** Given material **
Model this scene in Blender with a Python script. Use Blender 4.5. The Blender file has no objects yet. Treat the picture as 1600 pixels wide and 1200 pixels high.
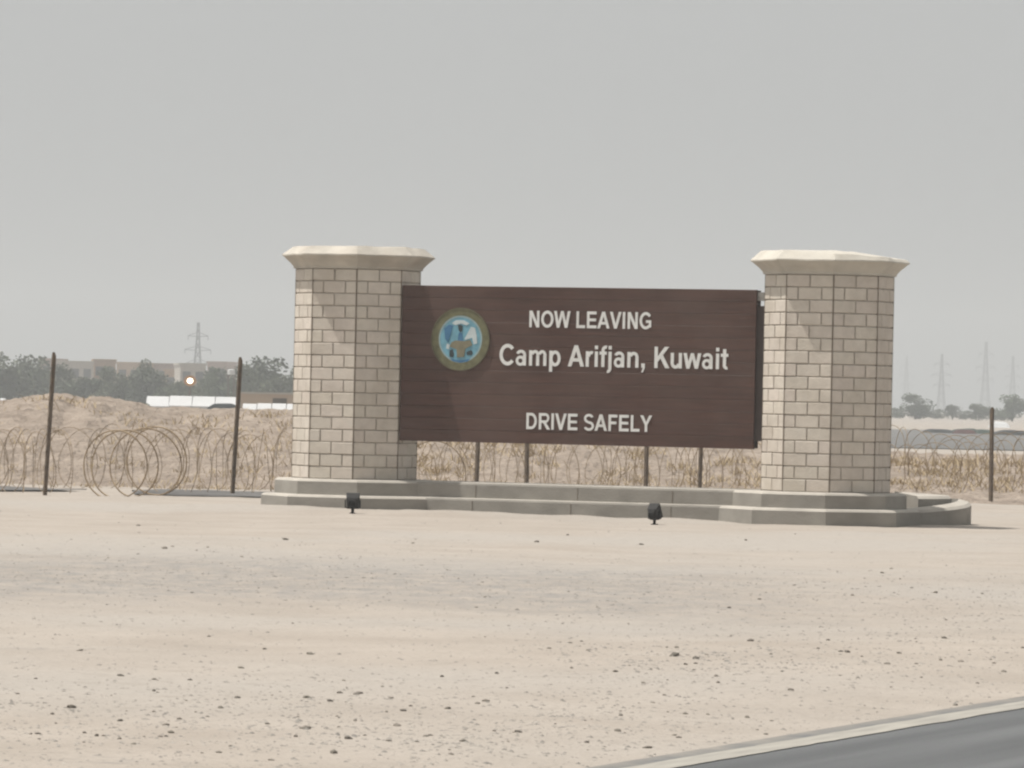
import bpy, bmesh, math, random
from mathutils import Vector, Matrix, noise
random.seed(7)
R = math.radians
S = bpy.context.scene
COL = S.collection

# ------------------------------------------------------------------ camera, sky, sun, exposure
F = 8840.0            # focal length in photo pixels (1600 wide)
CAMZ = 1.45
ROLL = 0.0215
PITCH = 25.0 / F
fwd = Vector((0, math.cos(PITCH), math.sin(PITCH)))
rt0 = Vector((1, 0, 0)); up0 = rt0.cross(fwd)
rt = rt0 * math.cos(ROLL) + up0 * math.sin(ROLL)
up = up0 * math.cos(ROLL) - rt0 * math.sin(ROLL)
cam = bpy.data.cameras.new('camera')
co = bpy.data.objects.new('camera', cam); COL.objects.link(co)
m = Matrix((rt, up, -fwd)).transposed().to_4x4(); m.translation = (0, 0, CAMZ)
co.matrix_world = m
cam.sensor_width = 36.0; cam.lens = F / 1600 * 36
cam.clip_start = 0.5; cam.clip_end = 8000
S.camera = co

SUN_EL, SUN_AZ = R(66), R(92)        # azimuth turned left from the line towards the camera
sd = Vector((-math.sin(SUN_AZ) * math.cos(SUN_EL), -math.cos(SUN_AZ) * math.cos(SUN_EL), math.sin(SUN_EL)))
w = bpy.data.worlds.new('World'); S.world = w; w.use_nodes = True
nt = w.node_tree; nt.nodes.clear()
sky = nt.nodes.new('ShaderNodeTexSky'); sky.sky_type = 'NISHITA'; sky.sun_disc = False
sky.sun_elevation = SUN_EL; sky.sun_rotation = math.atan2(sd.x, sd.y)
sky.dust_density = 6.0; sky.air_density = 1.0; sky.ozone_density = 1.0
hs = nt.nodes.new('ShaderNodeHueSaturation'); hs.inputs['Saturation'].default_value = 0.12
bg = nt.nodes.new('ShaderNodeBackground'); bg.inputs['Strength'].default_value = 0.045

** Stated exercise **
The listing above needs to be output again exactly. Don't include the pictures.

** Solution for this task **
Model this scene in Blender with a Python script. Use Blender 4.5. The Blender file has no objects yet. Treat the picture as 1600 pixels wide and 1200 pixels high.
import bpy, bmesh, math, random
from mathutils import Vector, Matrix, noise
random.seed(7)
R = math.radians
S = bpy.context.scene
COL = S.collection

# ------------------------------------------------------------------ camera, sky, sun, exposure
F = 8840.0            # focal length in photo pixels (1600 wide)
CAMZ = 1.45
ROLL = 0.0215
PITCH = 25.0 / F
fwd = Vector((0, math.cos(PITCH), math.sin(PITCH)))
rt0 = Vector((1, 0, 0)); up0 = rt0.cross(fwd)
rt = rt0 * math.cos(ROLL) + up0 * math.sin(ROLL)
up = up0 * math.cos(ROLL) - rt0 * math.sin(ROLL)
cam = bpy.data.cameras.new('camera')
co = bpy.data.objects.new('camera', cam); COL.objects.link(co)
m = Matrix((rt, up, -fwd)).transposed().to_4x4(); m.translation = (0, 0, CAMZ)
co.matrix_world = m
cam.sensor_width = 36.0; cam.lens = F / 1600 * 36
cam.clip_start = 0.5; cam.clip_end = 8000
S.camera = co

SUN_EL, SUN_AZ = R(66), R(92)        # azimuth turned left from the line towards the camera
sd = Vector((-math.sin(SUN_AZ) * math.cos(SUN_EL), -math.cos(SUN_AZ) * math.cos(SUN_EL), math.sin(SUN_EL)))
w = bpy.data.worlds.new('World'); S.world = w; w.use_nodes = True
nt = w.node_tree; nt.nodes.clear()
sky = nt.nodes.new('ShaderNodeTexSky'); sky.sky_type = 'NISHITA'; sky.sun_disc = False
sky.sun_elevation = SUN_EL; sky.sun_rotation = math.atan2(sd.x, sd.y)
sky.dust_density = 6.0; sky.air_density = 1.0; sky.ozone_density = 1.0
hs = nt.nodes.new('ShaderNodeHueSaturation'); hs.inputs['Saturation'].default_value = 0.12
bg = nt.nodes.new('ShaderNodeBackground'); bg.inputs['Strength'].default_value = 0.045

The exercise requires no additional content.